The consensus that I have seen suggests that it was seven or eight seats, but maybe "a few" is an elastic enough concept to cover that range. In any case, guess what? Democrats are within that range, which means that gerrymandering changed history by making the House change hands -- thus allowing the Republicans soon to crash the global economy by refusing to increase the debt ceiling. More precisely, this year's gerrymandering alone had that effect, with the Democrats' narrow lead in the current session having already been artificially deflated by 2010's gerrymanders in Republican-dominated statehouses.
Even setting aside the massive voter intimidation, purges, and other suppression techniques (which largely explain Florida's move from purple to red over the last two years), this means that gerrymandering is the big story of this election. Instead, however, pundits are saying that "the American people pulled back from the abyss this week." (I made that one up, but I would be shocked if no political commentator has used almost that exact phrase.)
Am I glad that Fetterman beat Oz? Of course. Am I glad that various governors' races went the right way, even if they were closer than they should have been? Yes. But with Republicans back in control of the House, the fever will not break. Even if the current "Trump was the big loser" insta-conventional wisdom turns out to be true, the person who replaces him (whether it is my newly re-elected governor or some other MAGA Republican) will keep the foot on the gas, and all of the efforts to subvert the 2024 election will move forward.
This will include another assist from the Supremes, who are likely to endorse the Independent State Legislature theory, which will give the still-gerrymandered Republican majorities in the state legislatures of Pennsylvania and Wisconsin the ability to ignore their re-elected Democratic governors when determining which slates their states send to the Electoral College. Interestingly, Democrats in Michigan apparently flipped both non-gerrymandered houses, so the Wolverine State is no longer part of this story, and Gretchen Whitmer might play a very different role in 2024 -- not as a governor fighting with her legislature over who won her state but as the possible Democratic nominee whose election is overturned by the legislatures in Arizona, Georgia, Pennsylvania, and Wisconsin.

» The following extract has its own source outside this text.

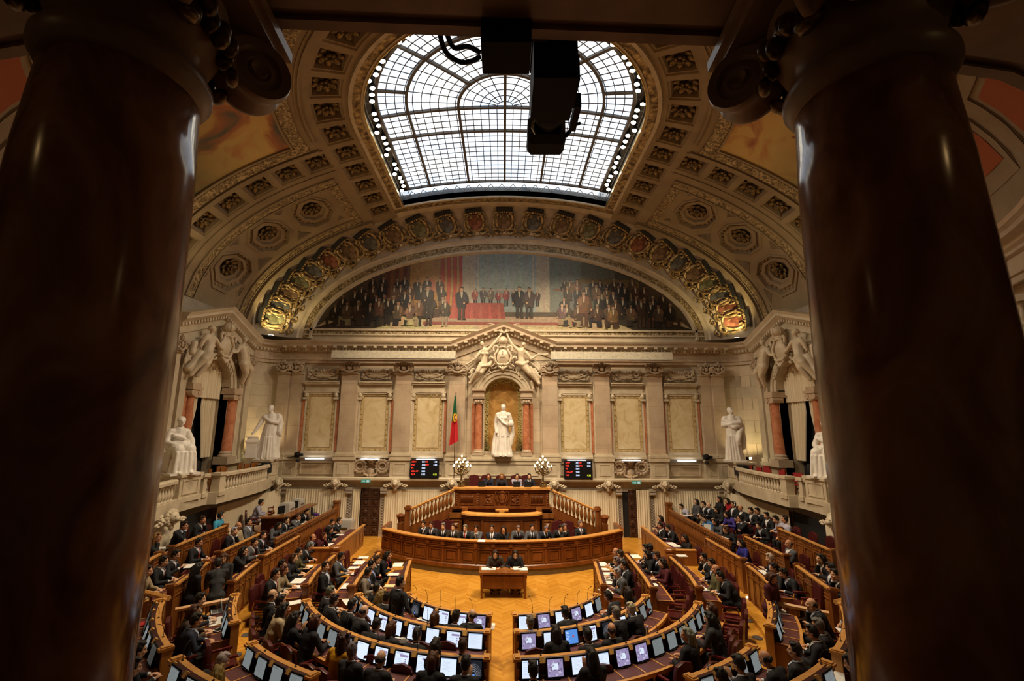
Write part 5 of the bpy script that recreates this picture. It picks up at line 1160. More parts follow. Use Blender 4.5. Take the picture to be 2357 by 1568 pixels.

Again, close is simply not good enough. There are too many weaknesses in the American system that laser-focused Republicans can exploit. And even if they do not retake the Senate this year, the January 6, 2025 session to count electoral votes will be overseen by the winners of the 2024 elections, giving Republicans the possibility of winning the Senate then and refusing to certify a Democratic win, even if they cannot stop the Senate from doing its job for the next two years. Anyone who thinks that the Senate Republicans -- if they hold the majority on that date -- will not join their House colleagues in finding "irregularities" to disqualify Democratic electors in enough states to guarantee a Republican win does not understand the will to power that we are seeing.
No, there is no reason for optimism, even though this week's results were not the "drubbing" that The Washington Post's inimitable headline writers predicted. Nothing has changed that will block Republicans from doing in 2024 and thereafter what Donald Trump almost did in 2020.